Ni hiérarchie, ni lunettes noires

Ce qui rappelle l’anecdote de Poelvoorde décrivant son boulot lors d’une conférence à Panthéon-Sorbonne : «Quand vous tournez en Belgique, tout est permis. Il n’y a pas de hiérarchie. Le preneur de son ou le caméraman peut donner son avis. (…) C’est de l’artisanat, la liberté ! En France, ce n’est pas possible ! Si une bagnole gêne le cadre, le réalisateur hurle sur le premier assistant qui g… sur le second qui g… sur le régisseur. Chez nous, au lieu de chercher un responsable, on la bouge !»

Rareté et modestie

Cette humilité passe aussi par le rejet de la flagornerie et de la mise en scène.

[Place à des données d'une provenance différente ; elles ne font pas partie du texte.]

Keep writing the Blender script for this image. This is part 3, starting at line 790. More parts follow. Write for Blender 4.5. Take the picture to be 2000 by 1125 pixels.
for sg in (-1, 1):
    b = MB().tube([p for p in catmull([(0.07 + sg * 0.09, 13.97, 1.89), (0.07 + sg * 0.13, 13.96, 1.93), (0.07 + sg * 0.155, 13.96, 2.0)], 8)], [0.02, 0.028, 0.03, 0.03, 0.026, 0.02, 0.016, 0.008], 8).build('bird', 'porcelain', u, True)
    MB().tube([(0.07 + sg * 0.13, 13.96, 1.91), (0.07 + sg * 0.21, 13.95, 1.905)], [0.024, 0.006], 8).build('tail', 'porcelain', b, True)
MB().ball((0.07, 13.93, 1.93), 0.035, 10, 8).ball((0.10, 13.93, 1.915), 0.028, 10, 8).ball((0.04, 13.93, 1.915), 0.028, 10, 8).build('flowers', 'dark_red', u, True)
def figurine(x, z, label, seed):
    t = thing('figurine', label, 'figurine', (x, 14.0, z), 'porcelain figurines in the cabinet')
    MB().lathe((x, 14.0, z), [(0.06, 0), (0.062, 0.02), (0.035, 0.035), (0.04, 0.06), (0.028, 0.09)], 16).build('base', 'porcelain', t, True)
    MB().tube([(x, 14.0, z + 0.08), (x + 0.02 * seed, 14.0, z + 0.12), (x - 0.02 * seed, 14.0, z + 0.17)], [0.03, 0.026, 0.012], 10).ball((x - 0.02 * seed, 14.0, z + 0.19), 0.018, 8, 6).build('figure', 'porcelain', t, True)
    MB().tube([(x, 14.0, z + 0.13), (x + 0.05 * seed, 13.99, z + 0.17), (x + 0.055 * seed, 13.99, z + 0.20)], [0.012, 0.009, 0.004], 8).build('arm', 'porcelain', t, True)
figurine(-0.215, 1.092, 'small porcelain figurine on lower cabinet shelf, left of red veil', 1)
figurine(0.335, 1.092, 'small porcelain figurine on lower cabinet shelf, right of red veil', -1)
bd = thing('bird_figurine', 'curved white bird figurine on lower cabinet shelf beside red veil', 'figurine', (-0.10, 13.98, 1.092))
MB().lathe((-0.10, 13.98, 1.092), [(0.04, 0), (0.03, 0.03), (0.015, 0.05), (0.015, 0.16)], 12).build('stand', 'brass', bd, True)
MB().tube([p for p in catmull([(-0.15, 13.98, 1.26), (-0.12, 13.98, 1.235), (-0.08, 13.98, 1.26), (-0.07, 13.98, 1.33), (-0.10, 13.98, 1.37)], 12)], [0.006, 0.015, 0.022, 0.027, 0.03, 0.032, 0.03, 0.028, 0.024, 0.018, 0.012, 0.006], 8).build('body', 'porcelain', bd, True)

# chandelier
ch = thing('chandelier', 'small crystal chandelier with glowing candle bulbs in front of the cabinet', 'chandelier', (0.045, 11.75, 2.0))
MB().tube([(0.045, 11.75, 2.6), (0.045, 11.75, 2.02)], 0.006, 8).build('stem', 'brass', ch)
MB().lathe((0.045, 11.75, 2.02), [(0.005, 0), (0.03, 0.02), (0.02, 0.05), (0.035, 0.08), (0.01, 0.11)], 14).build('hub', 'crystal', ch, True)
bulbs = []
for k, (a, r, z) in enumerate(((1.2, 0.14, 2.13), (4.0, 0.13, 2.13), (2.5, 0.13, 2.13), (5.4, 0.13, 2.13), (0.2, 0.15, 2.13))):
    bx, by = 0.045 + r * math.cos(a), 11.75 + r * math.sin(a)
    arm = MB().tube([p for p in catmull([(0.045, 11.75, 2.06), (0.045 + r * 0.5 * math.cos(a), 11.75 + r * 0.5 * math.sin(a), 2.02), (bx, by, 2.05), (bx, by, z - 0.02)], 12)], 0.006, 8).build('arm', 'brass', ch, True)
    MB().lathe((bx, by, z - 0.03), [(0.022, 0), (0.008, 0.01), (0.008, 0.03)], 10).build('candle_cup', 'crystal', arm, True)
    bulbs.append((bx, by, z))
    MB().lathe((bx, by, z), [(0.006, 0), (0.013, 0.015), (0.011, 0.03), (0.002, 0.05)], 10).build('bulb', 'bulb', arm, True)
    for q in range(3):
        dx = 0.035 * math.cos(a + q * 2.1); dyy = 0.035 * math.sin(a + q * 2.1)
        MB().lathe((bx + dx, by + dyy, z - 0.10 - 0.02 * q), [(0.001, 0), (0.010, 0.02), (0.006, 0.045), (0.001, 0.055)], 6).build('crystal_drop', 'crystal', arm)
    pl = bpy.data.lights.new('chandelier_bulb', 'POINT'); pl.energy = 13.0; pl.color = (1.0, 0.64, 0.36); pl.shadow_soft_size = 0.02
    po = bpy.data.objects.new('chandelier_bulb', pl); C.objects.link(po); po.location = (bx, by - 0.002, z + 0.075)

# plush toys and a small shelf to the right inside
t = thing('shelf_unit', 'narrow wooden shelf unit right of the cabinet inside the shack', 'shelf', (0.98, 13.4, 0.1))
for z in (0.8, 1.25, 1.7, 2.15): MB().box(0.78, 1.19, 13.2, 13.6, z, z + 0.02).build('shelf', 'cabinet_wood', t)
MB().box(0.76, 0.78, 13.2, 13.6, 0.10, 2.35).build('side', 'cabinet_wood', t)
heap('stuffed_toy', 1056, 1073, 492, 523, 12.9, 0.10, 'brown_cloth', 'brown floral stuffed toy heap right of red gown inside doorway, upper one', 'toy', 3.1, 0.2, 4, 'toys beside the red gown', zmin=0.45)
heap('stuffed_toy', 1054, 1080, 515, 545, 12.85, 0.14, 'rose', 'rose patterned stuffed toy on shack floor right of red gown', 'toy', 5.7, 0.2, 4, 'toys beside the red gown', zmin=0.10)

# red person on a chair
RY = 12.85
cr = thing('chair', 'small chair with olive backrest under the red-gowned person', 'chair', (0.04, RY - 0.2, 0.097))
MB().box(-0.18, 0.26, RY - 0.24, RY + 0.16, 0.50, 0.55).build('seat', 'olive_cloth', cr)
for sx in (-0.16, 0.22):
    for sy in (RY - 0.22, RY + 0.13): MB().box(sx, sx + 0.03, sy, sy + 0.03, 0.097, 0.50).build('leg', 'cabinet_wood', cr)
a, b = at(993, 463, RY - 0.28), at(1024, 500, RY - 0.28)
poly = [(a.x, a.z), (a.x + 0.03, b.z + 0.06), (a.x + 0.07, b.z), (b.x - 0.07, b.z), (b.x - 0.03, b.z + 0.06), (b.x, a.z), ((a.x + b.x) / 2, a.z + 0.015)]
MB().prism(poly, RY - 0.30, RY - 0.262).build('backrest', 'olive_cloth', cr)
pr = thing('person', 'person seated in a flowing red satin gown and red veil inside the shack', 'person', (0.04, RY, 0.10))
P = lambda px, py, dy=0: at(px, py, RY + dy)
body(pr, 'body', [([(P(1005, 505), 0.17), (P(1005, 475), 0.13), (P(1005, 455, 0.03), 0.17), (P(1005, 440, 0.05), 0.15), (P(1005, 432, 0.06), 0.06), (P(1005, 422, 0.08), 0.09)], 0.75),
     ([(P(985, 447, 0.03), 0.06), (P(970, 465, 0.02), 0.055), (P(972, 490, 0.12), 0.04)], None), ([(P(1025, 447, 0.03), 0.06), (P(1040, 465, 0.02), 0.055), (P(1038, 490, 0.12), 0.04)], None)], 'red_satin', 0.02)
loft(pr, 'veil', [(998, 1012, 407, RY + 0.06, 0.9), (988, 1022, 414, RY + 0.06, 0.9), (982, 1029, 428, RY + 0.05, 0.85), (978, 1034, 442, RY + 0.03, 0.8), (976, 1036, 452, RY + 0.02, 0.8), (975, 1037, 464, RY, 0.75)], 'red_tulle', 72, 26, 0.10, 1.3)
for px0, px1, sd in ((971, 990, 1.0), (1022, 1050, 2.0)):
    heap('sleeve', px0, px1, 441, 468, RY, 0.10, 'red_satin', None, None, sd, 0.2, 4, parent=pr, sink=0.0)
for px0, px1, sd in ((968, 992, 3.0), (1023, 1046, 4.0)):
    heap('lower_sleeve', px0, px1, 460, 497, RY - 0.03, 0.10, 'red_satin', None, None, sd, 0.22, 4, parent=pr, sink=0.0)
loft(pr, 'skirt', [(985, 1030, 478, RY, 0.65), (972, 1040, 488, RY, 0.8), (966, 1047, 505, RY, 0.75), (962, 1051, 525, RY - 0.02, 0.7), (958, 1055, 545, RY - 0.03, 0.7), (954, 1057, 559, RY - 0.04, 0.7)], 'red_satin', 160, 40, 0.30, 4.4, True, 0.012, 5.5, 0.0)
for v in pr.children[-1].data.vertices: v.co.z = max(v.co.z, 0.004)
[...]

Comme l’a fait un géant modeste : Jacques Brel (dont le fameux «Ne me quitte pas» a été repris plus de 270 fois aux États-Unis : «If You Go Away»). Comme le souligne François Damiens : «Brel a été jusqu’au bout sans se perdre dans la notoriété. Il ne s’est jamais laissé acheter. C’est rare.» En fait, c’est belge, tout simplement.

Le saviez-vous ?

  • En 1966, le chanteur italo-belge Adamo fut le meilleur vendeur de disques dans le monde, juste derrière les Beatles !
  • Pour stocker les empreintes dans ses archives, le FBI utilise un modèle mathématique créé par la Belge Ingrid Daubechies.
  • La bakélite, le gaz, l’atlas, la Bourse, le duffel-coat doivent leur nom à des inventeurs belges.
  • L’expression «le 9e Art», celui de la BD, a été créée par Morris, le père de Lucky Luke.
  • C’est le Belge Gérard Blitz qui, en 1950, a créé le 1er village de vacances et le Club Med.
  • Dans le film «Spider Man 2», le héros US porte un costume dessiné par le styliste hasseltois Stijn Helsen.
  • C’est le Belge Jean Jadot qui réalisa, en 1900, la ligne de chemin de fer Pékin-Hankow.
  • Des boulons fabriqués à Huy ont servi à la construction de la Statue de la Liberté, à New York.